Friday, March 24, 2023

Leading Maun lawyer in a plot row

Maun lawyer Lawrence Lecha, who is also the Chairman of Botswana Law Society, has parried accusations that he tried to fleece a Maun family of their plot in the lucrative Maun mall.

The accusations have been made by one Baaki Wazile, the eldest daughter in Wazile family, who alleges that the lawyer had taken advantage of her mother’s illiteracy and deliberately excluded children in the negotiations to get the plot in the mall for a one-room house in Moeti ward on the outskirts of Maun.

Lecha, according to Baaki, did this in a bid to extend his supermarket business which lies just metres from the Wazile’s family yard by building a bar in their plot.

“What he did was a plan to disinherit us of the yard my mother has worked so hard for just because we are from a poor back ground,” she said.

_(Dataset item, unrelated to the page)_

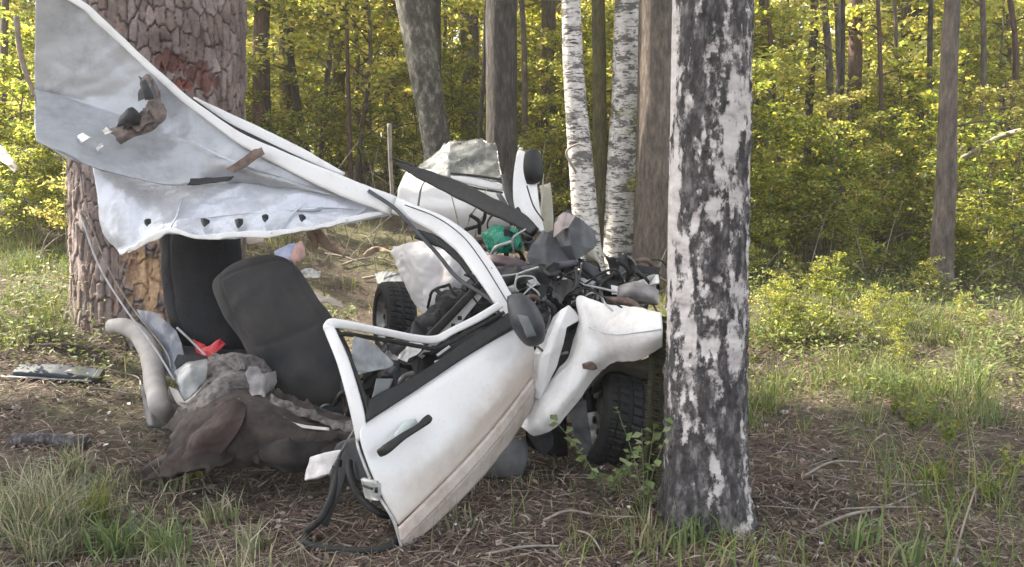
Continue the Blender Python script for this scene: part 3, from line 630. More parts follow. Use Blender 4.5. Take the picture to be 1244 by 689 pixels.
# --- torn roof: upper skin, folded lower skin, edge beam
roof = loft('roof_panel', [
    [(44, -70, 4.62), (104, 6, 4.70), (160, 62, 4.74), (225, 121, 4.74), (295, 169, 4.72), (385, 213, 4.65), (478, 250, 4.6)],
    [(43, 20, 4.68), (92, 50, 4.72), (155, 96, 4.74), (215, 141, 4.73), (285, 180, 4.70), (380, 219, 4.64), (478, 251, 4.6)],
    [(42, 100, 4.74), (88, 112, 4.74), (150, 134, 4.73), (210, 162, 4.71), (280, 194, 4.66), (375, 225, 4.63), (478, 252, 4.6)],
    [(42, 114, 4.70), (88, 126, 4.69), (150, 150, 4.66), (210, 176, 4.66), (280, 203, 4.64), (375, 228, 4.62), (478, 252, 4.6)],
    [(43, 166, 4.30), (88, 188, 4.32), (150, 209, 4.40), (210, 221, 4.54), (272, 216, 4.68), (370, 231, 4.62), (477, 253, 4.6)],
    [(50, 174, 4.36), (92, 194, 4.38), (150, 213, 4.46), (210, 223, 4.58), (272, 217, 4.7), (370, 232, 4.63), (477, 254, 4.6)]], roof_grey, car, 170, 120, .003, (.028, 2.0), fine=(.004, 9))
fold = loft('roof_fold', [
    [(112, 200, 4.80), (160, 213, 4.78), (210, 221, 4.76), (272, 214, 4.74), (370, 229, 4.66), (477, 252, 4.61)],
    [(119, 238, 4.74), (162, 240, 4.68), (210, 240, 4.66), (272, 238, 4.66), (370, 240, 4.62), (477, 253, 4.61)],
    [(124, 282, 4.70), (160, 280, 4.62), (206, 266, 4.58), (272, 260, 4.58), (370, 254, 4.59), (476, 255, 4.60)],
    [(142, 303, 4.66), (168, 297, 4.58), (206, 270, 4.55), (272, 264, 4.56), (370, 257, 4.58), (476, 256, 4.60)],
    [(148, 311, 4.60), (172, 297, 4.50), (205, 283, 4.44), (264, 289, 4.44), (370, 280, 4.48), (474, 259, 4.58)]], white_inner, car, 170, 80, .003, (.022, 2.6), jag=.004, fine=(.0025, 11))
bar('fold_lip', [(147, 308, 4.59), (171, 296, 4.49), (205, 281, 4.43), (235, 287, 4.42), (264, 287, 4.43), (330, 284, 4.45), (372, 278, 4.47), (430, 266, 4.53), (474, 258, 4.57)], [.012, .03, .035, .02, .03, .035, .022, .03, .02], .012, white, car, n=110, dent=.012)
for q_ in ([(330, 284, 4.44), (352, 262, 4.55), (372, 246, 4.58)], [(205, 282, 4.43), (215, 262, 4.56), (222, 240, 4.64)], [(420, 268, 4.51), (440, 256, 4.58), (452, 248, 4.60)], [(230, 170, 4.64), (282, 196, 4.64), (340, 214, 4.62)]):
    bar('metal_crease', q_, [.004, .012, .003], .006, white_inner, car, n=20, dent=.004)
bar('roof_edge_beam', [(70, -10, 4.68), (104, 9, 4.69), (122, 26, 4.70), (150, 52, 4.72), (180, 80, 4.72), (225, 120, 4.72), (262, 148, 4.70), (295, 170, 4.68), (340, 192, 4.66), (385, 213, 4.62), (430, 232, 4.58), (478, 250, 4.55)], [.03, .04, .035, .04, .05, .075, .10, .10], .03, white, car, dent=.004)
bar('roof_gutter', [(236, 119, 4.86), (275, 142, 4.83), (310, 160, 4.79), (365, 186, 4.73), (418, 212, 4.66)], [.012, .05, .065, .055, .02], .02, white, car, dent=.003)
bar('dark_gap_strip', [(236, 122, 4.80), (275, 150, 4.77), (310, 168, 4.74), (365, 194, 4.69), (420, 219, 4.62)], [.012, .02, .024, .02, .014], .015, black_pl, car)  # black strip stands in for the dark gap between beam and gutter
for (px, py) in ((249, 270), (290, 271), (322, 265), (367, 265), (179, 270)):
    a_, b_, g_ = random.uniform(3, 6), random.uniform(2, 4.5), random.uniform(-2, 2)
    pts = [(px - a_, py - b_ + g_, 4.51), (px, py - b_ - 1, 4.50), (px + a_, py - b_ - g_, 4.51)], [(px - a_ + 1, py, 4.49), (px, py, 4.48), (px + a_, py + 1, 4.49)], [(px - a_ * .4, py + b_ + 1, 4.47), (px, py + b_ + 2, 4.46), (px + a_ * .3, py + b_, 4.47)]
    pillow('clip', pts, black_pl, car, .008, 12, 12, 2, (.008, 40))
# torn hole with a ragged brown edge
tm_ = plain('torn grey brown underseal', (.05, .04, .038), (.24, .19, .17), 16, .8, .8)
loft('torn_edge', [[(170, 94, 4.66), (178, 92, 4.66), (190, 102, 4.66)], [(176, 112, 4.62), (186, 112, 4.60), (199, 124, 4.63)], [(180, 132, 4.58), (190, 134, 4.54), (200, 144, 4.58)], [(162, 148, 4.54), (176, 152, 4.50), (186, 156, 4.54)], [(136, 158, 4.50), (140, 168, 4.46), (146, 176, 4.48)]], tm_, car, 9, 18, .004, (.035, 12), lin=1, smooth=False, jag=.03)
loft('torn_edge', [[(150, 150, 4.50), (172, 142, 4.52), (184, 136, 4.53)], [(146, 160, 4.48), (168, 158, 4.48), (188, 148, 4.50)]], tm_, car, 14, 7, .004, (.035, 14), lin=1, smooth=False, jag=.03)
loft('torn_edge', [[(168, 92, 4.64), (186, 98, 4.64)], [(172, 118, 4.60), (192, 122, 4.60)]], dark_grey, car, 16, 16, .004, (.02, 14), lin=1, smooth=False, jag=.03)
pillow('torn_lining', [[(150, 138, 4.48), (160, 130, 4.46), (172, 140, 4.48)], [(141, 155, 4.48), (155, 152, 4.44), (170, 152, 4.48)]], black_pl, car, .02, 12, 12, 2, (.015, 20))
pillow('torn_lining', [[(170, 100, 4.50), (177, 96, 4.49)], [(176, 122, 4.48), (188, 120, 4.48)]], black_pl, car, .01, 12, 12, 2, (.012, 20))
for q in ([(92, 165), (100, 161), (111, 167), (99, 174)], [(122, 158), (131, 153), (137, 160), (127, 164)], [(116, 180), (123, 172), (126, 178), (118, 184)]):
    loft('paint_flake', [[(*q[0], 4.45), (*q[1], 4.44)], [(*q[3], 4.38), (*q[2], 4.37)]], white if q[0][0] != 122 else steel, car, 6, 6, .002, (.008, 20))
loft('torn_edge', [[(275, 205, 4.60), (295, 192, 4.58), (308, 182, 4.58), (318, 180, 4.6)], [(285, 210, 4.57), (300, 203, 4.55), (314, 192, 4.54), (322, 188, 4.56)]], rust, car, 20, 10, .003, (.01, 16), lin=1, smooth=False)
loft('roof_crease_strip', [[(203, 219, 4.62), (235, 217, 4.6), (262, 216, 4.6), (285, 214, 4.6)], [(208, 223, 4.6), (235, 225, 4.58), (262, 222, 4.58), (280, 219, 4.6)]], black_pl, car, 20, 6, .003, (.008, 16))  # black strip along the crease between the two roof skins
# --- front pillar and its seal
bar('front_pillar', [(470, 246, 4.58), (505, 260, 4.50), (538, 276, 4.44), (566, 299, 4.37), (588, 327, 4.30), (607, 357, 4.24), (624, 384, 4.2)], [.09, .085, .10, .11, .11, .10, .09], [.035, .04, .045, .045, .04], white, car, n=60, dent=.005)
bar('door_seal', [(448, 232, 4.55), (478, 252, 4.50), (500, 275, 4.45), (530, 307, 4.38), (556, 338, 4.32), (590, 360, 4.25), (615, 384, 4.2), (632, 408, 4.15), (638, 400, 4.13)], .020, .02, dark_grey, car, n=50)
bar('door_seal', [(506, 285, 4.46), (545, 300, 4.42), (575, 330, 4.36), (598, 362, 4.28), (622, 398, 4.2)], [.05, .06, .05, .04], .03, black_pl, car, n=40, dent=.01)
bar('dash_strip', [(600, 327, 4.28), (560, 370, 4.34), (520, 412, 4.40), (497, 436, 4.42)], [.034, .042, .045, .04], .02, black_pl, car)
bar('pillar_inner', [(597, 340, 4.32), (566, 374, 4.37), (538, 404, 4.42), (508, 432, 4.46)], [.03, .06, .055, .05], .012, white, car, dent=.006)
for q in range(5): pillow('rivet_hole', [[(556 - q*8, 384 + q*9, 4.375 + .008*q), (561 - q*8, 384 + q*9, 4.375 + .008*q)], [(556 - q*8, 389 + q*9, 4.375 + .008*q), (561 - q*8, 389 + q*9, 4.375 + .008*q)]], black_pl, car, .006, 6, 6, 2, (0, 1))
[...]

Asked if she did not protest when people she did not know came and started constructing a one room-house in their Moeti ward yard, Baaki said that she had asked the builders who they were and why they were building the house in the yard without their knowledge but that they just continued building saying they have been sent by “a lawyer” to construct the one-room house.

After the construction had ended, Baaki said it was when she for the first time saw Lecha asking them to move out of their hut in Maun mall and go to Moeti ward.

“I was very surprised by this. I did not know the man in the first place,” she said.

Asked to comment on the matter, Lecha confirmed the issue saying that she had negotiated with Baaki’s mother who even approved the construction of the one-room house in Moeti ward.

On whether he saw it fit to negotiate with the old woman alone excluding his children, he said that there was one young woman who had identified herself as the old woman’s daughter during the negotiations.

“I am a lawyer there is no way I could have done anything which is against the law,” he said.

Asked if he was still pursuing the issue, Lecha said all he wanted was to be paid back what he had spent in constructing the room in Moeti.

“As soon as I am paid the matter will end,” he said.